Womack: Patsy Tebeau, the manager who walked away

From SABR member Graham Womack at The National Pastime Museum on February 14, 2017:

When Patsy Tebeau resigned as player-manager of the St. Louis Cardinals in August 1900, it was probably clear he had to go. The team had future Hall of Fame Managers John McGraw and Wilbert Robinson on its playing roster and had stumbled to a 42–50 record. Tebeau had a reputation as one of the toughest players of the 1890s, but he’d become lax with his charges.

“Many of the St. Louis players have not lived up to their contracts,” The Sporting News noted a week after Tebeau stepped down. “Some of the men are total abstainers but three or four have been drinking steadily and heavily and a great many of them have been keeping late hours.
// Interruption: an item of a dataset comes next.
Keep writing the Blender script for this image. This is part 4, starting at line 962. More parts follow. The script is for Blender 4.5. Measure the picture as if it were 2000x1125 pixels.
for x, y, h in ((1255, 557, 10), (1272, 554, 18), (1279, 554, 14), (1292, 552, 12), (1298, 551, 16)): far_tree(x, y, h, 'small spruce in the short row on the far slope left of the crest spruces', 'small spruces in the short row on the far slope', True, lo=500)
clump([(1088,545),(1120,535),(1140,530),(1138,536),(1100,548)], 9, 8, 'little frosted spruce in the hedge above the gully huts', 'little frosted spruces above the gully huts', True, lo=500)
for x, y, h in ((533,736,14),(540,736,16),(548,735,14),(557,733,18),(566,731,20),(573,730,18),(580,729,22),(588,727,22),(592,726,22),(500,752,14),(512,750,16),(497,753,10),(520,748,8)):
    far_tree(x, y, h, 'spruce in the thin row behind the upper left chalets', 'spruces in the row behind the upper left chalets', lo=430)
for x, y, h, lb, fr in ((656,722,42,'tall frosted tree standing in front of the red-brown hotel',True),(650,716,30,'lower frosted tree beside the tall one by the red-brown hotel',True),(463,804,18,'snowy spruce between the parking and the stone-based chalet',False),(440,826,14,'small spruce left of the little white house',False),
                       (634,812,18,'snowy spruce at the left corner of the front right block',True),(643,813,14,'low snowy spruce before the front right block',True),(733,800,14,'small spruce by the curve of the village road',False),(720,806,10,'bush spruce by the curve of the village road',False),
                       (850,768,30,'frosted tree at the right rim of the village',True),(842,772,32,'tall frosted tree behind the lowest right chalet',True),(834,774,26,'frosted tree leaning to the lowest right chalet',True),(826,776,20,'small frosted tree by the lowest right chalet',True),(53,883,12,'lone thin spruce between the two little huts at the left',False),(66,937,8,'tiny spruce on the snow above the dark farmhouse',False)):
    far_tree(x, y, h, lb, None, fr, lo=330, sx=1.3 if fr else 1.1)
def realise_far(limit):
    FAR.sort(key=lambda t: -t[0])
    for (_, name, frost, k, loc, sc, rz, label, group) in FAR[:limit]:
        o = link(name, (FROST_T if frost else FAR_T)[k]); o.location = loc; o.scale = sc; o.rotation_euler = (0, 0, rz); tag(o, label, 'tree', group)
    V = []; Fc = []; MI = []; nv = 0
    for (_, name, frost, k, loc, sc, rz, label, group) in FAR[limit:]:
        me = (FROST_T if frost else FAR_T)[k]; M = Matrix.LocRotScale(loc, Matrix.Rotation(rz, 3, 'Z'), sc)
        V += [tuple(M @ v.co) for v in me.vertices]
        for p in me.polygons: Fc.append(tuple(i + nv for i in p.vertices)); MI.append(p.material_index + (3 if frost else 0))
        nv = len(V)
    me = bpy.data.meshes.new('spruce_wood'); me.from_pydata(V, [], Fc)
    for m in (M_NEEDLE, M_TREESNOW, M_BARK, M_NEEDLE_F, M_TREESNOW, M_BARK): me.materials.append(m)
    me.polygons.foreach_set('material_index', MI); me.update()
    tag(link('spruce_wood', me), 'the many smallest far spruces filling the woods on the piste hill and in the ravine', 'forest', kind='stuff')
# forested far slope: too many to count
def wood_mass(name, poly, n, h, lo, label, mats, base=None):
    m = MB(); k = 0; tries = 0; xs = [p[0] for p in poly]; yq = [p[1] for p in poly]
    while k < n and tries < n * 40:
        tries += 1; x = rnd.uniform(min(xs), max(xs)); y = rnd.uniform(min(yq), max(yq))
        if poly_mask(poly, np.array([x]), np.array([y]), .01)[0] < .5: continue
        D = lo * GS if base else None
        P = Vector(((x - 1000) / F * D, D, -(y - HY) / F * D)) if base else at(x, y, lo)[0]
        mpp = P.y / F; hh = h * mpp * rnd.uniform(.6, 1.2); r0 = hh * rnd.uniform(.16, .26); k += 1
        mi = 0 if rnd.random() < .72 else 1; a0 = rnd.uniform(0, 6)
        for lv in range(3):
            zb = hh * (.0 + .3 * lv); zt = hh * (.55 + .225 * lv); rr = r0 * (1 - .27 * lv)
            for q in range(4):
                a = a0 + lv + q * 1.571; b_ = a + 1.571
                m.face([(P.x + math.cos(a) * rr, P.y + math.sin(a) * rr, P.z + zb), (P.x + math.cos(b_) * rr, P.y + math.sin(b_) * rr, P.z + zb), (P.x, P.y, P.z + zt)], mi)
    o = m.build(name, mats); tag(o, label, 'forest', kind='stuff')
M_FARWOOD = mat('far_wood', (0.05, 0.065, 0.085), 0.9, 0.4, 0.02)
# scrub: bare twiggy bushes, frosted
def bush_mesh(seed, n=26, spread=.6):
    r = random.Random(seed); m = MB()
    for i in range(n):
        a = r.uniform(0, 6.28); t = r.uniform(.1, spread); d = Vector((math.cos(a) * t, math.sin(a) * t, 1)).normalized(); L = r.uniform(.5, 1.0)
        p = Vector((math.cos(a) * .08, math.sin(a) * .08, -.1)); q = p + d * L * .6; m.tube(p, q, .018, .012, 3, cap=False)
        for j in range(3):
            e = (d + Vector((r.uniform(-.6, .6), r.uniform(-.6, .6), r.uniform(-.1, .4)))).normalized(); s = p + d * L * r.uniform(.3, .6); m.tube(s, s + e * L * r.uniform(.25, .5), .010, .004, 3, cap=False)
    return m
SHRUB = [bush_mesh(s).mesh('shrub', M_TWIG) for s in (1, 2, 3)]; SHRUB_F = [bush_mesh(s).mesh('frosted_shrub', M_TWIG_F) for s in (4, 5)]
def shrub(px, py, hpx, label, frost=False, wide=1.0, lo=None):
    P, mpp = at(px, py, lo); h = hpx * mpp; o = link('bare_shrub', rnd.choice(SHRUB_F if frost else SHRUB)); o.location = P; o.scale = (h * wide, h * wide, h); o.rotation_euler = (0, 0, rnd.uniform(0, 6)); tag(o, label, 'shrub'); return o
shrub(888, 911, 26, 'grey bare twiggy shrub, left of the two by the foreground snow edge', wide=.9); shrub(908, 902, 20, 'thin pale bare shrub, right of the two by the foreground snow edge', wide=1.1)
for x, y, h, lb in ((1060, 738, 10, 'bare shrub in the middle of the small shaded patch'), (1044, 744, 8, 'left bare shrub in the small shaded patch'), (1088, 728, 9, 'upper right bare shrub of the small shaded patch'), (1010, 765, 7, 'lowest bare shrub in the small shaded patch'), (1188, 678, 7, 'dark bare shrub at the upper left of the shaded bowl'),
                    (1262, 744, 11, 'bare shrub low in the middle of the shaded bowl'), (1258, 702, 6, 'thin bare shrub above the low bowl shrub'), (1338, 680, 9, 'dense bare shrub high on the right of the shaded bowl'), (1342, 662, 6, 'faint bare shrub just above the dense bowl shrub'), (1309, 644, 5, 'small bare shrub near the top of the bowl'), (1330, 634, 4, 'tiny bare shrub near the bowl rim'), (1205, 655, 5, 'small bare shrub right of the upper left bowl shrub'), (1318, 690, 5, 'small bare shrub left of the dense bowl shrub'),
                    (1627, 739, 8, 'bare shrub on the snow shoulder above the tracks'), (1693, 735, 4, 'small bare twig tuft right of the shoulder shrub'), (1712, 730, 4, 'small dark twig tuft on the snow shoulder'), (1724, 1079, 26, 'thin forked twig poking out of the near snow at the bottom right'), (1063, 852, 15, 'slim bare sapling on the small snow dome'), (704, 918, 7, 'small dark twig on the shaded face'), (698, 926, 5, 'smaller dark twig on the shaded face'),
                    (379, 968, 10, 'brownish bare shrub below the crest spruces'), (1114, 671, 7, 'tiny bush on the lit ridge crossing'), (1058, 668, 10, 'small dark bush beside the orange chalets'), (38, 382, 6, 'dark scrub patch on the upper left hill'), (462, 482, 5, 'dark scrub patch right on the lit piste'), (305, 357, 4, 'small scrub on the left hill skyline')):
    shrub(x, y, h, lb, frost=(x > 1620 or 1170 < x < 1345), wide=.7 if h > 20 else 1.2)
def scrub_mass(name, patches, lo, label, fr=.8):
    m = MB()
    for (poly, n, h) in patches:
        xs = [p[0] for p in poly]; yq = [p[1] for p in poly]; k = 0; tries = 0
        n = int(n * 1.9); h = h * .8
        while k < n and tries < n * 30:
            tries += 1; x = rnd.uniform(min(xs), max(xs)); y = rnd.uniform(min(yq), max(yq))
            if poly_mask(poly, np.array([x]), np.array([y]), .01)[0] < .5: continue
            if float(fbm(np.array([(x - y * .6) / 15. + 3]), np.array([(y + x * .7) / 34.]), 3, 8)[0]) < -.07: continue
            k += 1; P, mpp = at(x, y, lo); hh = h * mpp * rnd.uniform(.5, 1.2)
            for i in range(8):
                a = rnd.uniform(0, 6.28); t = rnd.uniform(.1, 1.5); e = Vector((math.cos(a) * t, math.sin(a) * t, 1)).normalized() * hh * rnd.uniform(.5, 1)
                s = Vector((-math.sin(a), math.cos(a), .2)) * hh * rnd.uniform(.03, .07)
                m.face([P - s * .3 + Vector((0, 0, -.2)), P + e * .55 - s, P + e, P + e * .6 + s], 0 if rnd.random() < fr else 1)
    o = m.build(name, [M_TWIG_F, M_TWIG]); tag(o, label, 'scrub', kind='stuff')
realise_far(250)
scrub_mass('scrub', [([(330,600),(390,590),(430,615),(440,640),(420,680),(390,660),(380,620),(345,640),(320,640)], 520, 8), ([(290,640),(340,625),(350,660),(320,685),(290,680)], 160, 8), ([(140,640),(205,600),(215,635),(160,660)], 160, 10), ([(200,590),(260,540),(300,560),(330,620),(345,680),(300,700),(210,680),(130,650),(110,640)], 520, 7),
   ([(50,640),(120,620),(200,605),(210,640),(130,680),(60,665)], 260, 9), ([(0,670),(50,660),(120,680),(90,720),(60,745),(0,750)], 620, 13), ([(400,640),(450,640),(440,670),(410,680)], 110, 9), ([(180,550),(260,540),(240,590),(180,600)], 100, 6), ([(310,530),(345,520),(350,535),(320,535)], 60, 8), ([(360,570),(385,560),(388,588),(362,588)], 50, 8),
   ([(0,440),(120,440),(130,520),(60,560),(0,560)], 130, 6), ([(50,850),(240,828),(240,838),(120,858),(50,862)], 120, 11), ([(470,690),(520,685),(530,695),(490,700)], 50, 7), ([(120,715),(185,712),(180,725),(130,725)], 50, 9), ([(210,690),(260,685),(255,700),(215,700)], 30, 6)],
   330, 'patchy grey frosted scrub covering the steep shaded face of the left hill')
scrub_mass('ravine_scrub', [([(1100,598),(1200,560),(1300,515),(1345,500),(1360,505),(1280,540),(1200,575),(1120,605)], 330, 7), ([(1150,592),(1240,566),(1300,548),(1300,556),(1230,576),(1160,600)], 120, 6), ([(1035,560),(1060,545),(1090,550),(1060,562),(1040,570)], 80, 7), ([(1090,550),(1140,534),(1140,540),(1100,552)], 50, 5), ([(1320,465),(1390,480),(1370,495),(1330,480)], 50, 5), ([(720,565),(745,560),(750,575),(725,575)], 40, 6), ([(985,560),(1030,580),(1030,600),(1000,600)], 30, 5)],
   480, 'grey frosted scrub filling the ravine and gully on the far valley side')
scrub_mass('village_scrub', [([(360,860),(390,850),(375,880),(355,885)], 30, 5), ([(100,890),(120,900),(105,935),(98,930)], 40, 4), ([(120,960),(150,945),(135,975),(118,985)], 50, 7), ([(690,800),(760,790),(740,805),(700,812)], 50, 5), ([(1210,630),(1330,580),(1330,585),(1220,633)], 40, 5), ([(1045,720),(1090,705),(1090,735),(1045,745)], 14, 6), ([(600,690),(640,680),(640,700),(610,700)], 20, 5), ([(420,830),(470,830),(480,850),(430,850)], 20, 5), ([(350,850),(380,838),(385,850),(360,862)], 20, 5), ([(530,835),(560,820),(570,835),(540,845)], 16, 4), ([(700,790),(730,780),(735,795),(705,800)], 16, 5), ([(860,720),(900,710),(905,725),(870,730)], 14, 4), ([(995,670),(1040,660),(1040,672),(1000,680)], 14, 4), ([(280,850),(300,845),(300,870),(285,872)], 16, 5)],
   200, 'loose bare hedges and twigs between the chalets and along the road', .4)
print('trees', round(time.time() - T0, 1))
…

Some of them have been seen at three or four o’clock in the morning and one of them was selling newspapers at 7 o’clock one Sunday morning. He had taken the newsboy’s supply of daily papers away from him and was hawking them to passers by. Needless to say, he had been up all night.”

St. Louis owner Frank DeHass Robison badly wanted McGraw, his 27-year-old third baseman to step in as player-manager. McGraw refused, partly because he knew it was too late in the year to turn St. Louis around though he’d still be responsible for the team’s record. Toward the end of the season, Robison came calling again, offering McGraw $15,000 for the next season, which presumably would have made him the highest paid manager in the Majors. McGraw refused that as well.